Enabling extended data usage through experience and performance improvements


Project Overview

Within the Integrate platform today there are many pages with poor performance. The main cause as to why these pages are slow to load can be tied back to the Lists feature, and the architecture of List data.

Lists are used to control and standardize incoming lead data, typically by excluding or targeting certain emails, companies or general criteria like country, state or job title. In the Lists page you can view a table of all the lists in your account and perform actions like creating or editing lists, and configuring list mapping.

In addition to causing performance issues across the application, there are many workflow issues with Lists that cause unnecessary and manual work for users. Improving this part of our application will save users large amounts of time, improve page load times, and keep moving our product in a world-class direction.

Challenge

Performance-based issues:

UX-based issues:

Role and Team

I served as the sole designer and researcher, working with a team of one product manager and 5 software engineers. I conducted all usability tests, as well as developed all design artifacts including flows, wireframes, and prototypes.

Approach and Process

The team separated the parts of the Lists feature screen by screen. We approached the project this way (Create lists, source associations, values, and mappers) also to allow engineering to make database decisions based on the proposed UI. After identifying the business goals for the improvements, the PM and I spent a lot of time together with a whiteboard sketching out ideas for our approach to improve the Lists feature.

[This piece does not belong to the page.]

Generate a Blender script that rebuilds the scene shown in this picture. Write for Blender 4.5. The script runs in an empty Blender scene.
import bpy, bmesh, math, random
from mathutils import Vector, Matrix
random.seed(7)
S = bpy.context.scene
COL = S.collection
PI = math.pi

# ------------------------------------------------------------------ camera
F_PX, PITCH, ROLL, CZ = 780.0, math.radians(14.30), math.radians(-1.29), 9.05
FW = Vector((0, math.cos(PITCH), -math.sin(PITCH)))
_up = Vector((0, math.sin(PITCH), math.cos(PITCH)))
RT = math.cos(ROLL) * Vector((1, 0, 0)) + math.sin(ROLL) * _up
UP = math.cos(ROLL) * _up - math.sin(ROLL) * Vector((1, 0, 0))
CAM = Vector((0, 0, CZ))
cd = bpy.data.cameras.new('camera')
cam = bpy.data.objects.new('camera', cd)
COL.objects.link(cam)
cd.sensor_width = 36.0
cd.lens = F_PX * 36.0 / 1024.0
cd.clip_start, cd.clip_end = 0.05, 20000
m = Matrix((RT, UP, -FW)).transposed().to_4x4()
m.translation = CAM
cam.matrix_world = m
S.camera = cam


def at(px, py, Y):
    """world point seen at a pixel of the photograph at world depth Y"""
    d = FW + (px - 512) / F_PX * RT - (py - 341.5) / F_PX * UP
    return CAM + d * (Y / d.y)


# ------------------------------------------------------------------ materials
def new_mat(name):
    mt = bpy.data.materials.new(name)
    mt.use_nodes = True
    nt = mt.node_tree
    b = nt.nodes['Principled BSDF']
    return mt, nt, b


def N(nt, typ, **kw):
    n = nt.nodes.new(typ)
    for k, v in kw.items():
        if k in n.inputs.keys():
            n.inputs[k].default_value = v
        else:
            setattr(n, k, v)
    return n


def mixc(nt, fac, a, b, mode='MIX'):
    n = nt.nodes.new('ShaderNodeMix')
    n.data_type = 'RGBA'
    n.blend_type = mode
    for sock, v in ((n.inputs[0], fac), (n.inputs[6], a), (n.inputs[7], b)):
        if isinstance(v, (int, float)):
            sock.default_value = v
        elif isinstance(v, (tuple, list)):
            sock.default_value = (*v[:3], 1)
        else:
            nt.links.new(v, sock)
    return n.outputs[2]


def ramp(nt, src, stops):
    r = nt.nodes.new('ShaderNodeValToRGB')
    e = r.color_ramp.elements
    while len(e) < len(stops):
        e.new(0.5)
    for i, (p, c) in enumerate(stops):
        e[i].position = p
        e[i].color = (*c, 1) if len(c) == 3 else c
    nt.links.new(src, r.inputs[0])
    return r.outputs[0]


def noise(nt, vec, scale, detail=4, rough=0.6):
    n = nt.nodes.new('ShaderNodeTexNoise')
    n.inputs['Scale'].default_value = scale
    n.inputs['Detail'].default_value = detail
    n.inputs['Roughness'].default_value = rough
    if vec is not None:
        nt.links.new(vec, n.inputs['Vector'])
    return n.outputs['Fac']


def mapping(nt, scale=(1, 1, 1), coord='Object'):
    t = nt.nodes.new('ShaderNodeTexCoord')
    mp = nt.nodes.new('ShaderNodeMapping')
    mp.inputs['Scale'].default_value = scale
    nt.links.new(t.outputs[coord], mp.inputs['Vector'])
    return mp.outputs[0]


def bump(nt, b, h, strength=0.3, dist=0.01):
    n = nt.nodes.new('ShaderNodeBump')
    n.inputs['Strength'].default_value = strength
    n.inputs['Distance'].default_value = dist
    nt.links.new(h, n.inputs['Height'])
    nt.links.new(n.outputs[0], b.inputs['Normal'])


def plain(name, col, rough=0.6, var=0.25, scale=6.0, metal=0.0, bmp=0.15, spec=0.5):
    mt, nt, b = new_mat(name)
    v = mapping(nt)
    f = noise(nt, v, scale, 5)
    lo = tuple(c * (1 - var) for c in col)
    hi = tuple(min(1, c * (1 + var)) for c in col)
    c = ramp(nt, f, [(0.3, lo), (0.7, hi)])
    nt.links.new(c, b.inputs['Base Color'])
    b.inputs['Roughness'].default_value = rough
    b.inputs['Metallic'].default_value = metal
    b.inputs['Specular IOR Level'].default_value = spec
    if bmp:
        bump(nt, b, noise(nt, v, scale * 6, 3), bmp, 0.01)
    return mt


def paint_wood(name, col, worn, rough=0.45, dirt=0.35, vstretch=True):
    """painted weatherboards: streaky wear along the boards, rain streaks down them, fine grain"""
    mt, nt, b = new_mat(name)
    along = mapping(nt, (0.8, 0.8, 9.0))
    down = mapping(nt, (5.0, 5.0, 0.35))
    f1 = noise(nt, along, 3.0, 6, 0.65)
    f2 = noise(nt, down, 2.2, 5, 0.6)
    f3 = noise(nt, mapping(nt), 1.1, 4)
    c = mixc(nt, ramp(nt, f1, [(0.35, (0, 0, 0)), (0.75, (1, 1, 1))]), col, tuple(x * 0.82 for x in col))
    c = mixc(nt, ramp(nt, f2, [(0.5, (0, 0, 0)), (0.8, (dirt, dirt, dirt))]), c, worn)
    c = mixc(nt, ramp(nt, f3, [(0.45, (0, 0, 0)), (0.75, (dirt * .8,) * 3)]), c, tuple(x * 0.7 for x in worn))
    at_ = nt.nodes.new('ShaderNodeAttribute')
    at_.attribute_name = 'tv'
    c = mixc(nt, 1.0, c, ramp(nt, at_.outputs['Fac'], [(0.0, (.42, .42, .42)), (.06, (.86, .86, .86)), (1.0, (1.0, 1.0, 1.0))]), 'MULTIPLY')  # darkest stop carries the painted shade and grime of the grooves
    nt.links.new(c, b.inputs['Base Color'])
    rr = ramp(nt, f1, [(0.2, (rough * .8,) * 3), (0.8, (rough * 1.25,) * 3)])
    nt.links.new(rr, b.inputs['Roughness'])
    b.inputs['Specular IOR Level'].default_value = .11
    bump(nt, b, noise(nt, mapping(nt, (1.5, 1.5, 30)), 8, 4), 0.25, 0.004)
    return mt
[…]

During this time, we also put together a proper task flow which had not been done prior to our involvement in the project. This diagram shows the different paths a user can take from the Lists page along with the different types of data needed to be displayed at each point.

At the beginning of the wireframe stage, we decided to try paper prototyping to learn if our updated design ideas were on the right track. We printed out the new screen mockups and had internal users try to walk through how they would use the feature. We did this because we wanted to eliminate as much bias as possible about digital presentation and focus on the proper workflow first.

We went through dozens of iterations for the revamp of the Lists pages including areas where new UI to existing workflows were being established. Different tables, modals, drawers, testing each interaction with users to get feedback and see where our strengths and weaknesses were.

We eventually reached a point of diminishing returns with larger changes, and got close enough to where we needed to be to make large improvements in both performance and design.

Impact and Opportunities

Though we did not get to complete and ship the Lists feature changes in their entirety by the time I left the company, we documented our journey and decided on the following metrics to track:

  1. Average page load time across the whole application
    • Anticipated improvement of 25-33%
    • The average page load time when opening a source decreased from 7+ seconds to ~1-2 seconds.
  2. Time saved for CS and customers. The bulk operations that the new Lists UI will have will save CS time when having to make many changes to sources at once.

Reflection

  • Establish a partnership with Engineering way before designs are done. In fact, include them in conceptual meetings as well. Along with the PM, they proved to be invaluable due to the technical and data-heavy nature of the improvements we were trying to make.
  • Having meetings with a regular cadence with groups that this feature affected most was helpful in eliminating possibilities of last-minute changes to the designs after agreement.
  • Sometimes it's better to do what's most simple instead of trying to be incredibly innovative. There's a time and place for designs to push limits but other times doing what may seem obvious is the best approach.